◆ Directive ◆
Using the data that follows, return exactly the lines from the one that contains "Continue the Blender" through the one that contains "tc=lin(226, 160, 150))", ends included.
══ Supplied entries
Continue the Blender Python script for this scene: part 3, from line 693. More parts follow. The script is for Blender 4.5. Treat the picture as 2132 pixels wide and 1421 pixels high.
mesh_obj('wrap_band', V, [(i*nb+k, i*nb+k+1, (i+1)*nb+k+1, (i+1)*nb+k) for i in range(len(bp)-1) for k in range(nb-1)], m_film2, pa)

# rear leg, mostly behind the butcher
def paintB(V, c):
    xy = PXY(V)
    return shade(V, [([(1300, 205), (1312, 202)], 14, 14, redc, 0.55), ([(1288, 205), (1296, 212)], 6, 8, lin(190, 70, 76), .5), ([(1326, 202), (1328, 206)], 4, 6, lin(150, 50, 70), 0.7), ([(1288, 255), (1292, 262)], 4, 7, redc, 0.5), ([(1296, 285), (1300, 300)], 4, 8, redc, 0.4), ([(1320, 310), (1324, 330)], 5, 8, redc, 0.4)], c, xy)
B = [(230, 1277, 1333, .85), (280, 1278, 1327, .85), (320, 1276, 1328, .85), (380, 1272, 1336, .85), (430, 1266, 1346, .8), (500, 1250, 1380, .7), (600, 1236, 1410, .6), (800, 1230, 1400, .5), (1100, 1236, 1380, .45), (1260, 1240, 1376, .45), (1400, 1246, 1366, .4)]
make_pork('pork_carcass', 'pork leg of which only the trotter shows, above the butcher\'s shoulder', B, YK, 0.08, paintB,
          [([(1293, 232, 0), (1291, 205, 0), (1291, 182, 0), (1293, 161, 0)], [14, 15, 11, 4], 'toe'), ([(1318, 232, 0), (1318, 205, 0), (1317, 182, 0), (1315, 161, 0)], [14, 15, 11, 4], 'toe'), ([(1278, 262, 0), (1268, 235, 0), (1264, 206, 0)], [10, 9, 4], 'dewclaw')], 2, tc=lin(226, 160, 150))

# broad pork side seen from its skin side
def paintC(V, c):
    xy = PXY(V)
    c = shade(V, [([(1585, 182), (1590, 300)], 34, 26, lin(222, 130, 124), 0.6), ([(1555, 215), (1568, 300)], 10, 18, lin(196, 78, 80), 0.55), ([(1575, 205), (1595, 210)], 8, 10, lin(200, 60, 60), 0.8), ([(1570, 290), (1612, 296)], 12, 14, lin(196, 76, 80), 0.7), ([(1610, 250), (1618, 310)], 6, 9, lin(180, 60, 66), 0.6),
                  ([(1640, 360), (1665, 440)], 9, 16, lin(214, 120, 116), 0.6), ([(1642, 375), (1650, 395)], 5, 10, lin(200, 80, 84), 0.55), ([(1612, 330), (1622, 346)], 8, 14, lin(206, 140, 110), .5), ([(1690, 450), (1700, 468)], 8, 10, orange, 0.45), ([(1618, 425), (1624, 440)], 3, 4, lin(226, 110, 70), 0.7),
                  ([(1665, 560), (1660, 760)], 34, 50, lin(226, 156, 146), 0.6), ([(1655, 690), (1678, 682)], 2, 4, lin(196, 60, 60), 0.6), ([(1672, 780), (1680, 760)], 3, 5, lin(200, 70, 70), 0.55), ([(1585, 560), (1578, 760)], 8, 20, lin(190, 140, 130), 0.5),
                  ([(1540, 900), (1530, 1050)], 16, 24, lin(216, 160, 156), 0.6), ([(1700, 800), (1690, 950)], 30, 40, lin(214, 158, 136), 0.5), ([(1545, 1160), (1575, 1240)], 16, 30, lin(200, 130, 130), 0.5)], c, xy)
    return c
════
══ Supplied entries
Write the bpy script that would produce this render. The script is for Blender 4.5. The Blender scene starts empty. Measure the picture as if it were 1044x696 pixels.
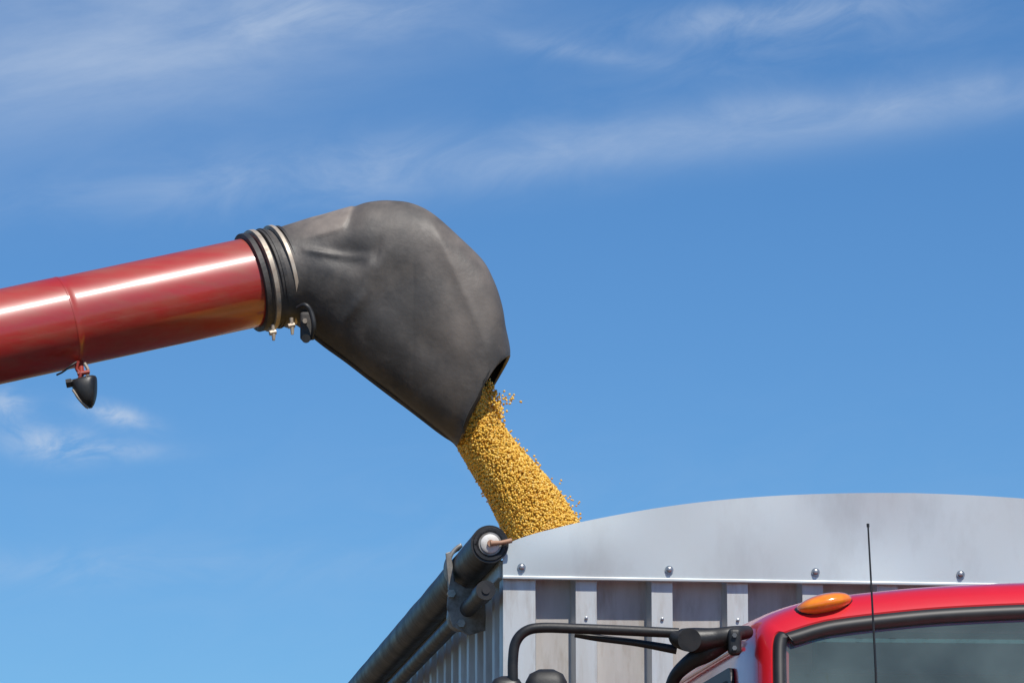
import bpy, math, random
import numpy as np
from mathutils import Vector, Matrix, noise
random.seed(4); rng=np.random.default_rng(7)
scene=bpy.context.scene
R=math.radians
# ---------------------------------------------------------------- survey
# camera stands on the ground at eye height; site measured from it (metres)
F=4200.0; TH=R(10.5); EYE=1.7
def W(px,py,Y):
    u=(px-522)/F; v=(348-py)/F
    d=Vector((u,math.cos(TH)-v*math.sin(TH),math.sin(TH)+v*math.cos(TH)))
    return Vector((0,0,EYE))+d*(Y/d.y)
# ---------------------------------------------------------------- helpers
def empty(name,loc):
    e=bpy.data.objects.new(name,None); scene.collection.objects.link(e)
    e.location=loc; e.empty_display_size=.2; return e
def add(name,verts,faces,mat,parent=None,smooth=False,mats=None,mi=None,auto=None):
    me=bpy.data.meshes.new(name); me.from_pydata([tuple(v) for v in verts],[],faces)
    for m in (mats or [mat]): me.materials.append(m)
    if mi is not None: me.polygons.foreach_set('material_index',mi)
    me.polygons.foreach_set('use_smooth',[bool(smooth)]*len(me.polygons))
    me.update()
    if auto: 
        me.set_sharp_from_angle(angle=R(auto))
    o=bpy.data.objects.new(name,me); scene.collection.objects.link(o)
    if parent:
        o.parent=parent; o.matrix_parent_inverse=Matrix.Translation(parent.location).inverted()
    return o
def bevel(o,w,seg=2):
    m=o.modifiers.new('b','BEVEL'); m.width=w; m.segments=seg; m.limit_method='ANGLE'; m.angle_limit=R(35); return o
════
◆ Final result ◆
Continue the Blender Python script for this scene: part 3, from line 693. More parts follow. The script is for Blender 4.5. Treat the picture as 2132 pixels wide and 1421 pixels high.
mesh_obj('wrap_band', V, [(i*nb+k, i*nb+k+1, (i+1)*nb+k+1, (i+1)*nb+k) for i in range(len(bp)-1) for k in range(nb-1)], m_film2, pa)

# rear leg, mostly behind the butcher
def paintB(V, c):
    xy = PXY(V)
    return shade(V, [([(1300, 205), (1312, 202)], 14, 14, redc, 0.55), ([(1288, 205), (1296, 212)], 6, 8, lin(190, 70, 76), .5), ([(1326, 202), (1328, 206)], 4, 6, lin(150, 50, 70), 0.7), ([(1288, 255), (1292, 262)], 4, 7, redc, 0.5), ([(1296, 285), (1300, 300)], 4, 8, redc, 0.4), ([(1320, 310), (1324, 330)], 5, 8, redc, 0.4)], c, xy)
B = [(230, 1277, 1333, .85), (280, 1278, 1327, .85), (320, 1276, 1328, .85), (380, 1272, 1336, .85), (430, 1266, 1346, .8), (500, 1250, 1380, .7), (600, 1236, 1410, .6), (800, 1230, 1400, .5), (1100, 1236, 1380, .45), (1260, 1240, 1376, .45), (1400, 1246, 1366, .4)]
make_pork('pork_carcass', 'pork leg of which only the trotter shows, above the butcher\'s shoulder', B, YK, 0.08, paintB,
          [([(1293, 232, 0), (1291, 205, 0), (1291, 182, 0), (1293, 161, 0)], [14, 15, 11, 4], 'toe'), ([(1318, 232, 0), (1318, 205, 0), (1317, 182, 0), (1315, 161, 0)], [14, 15, 11, 4], 'toe'), ([(1278, 262, 0), (1268, 235, 0), (1264, 206, 0)], [10, 9, 4], 'dewclaw')], 2, tc=lin(226, 160, 150))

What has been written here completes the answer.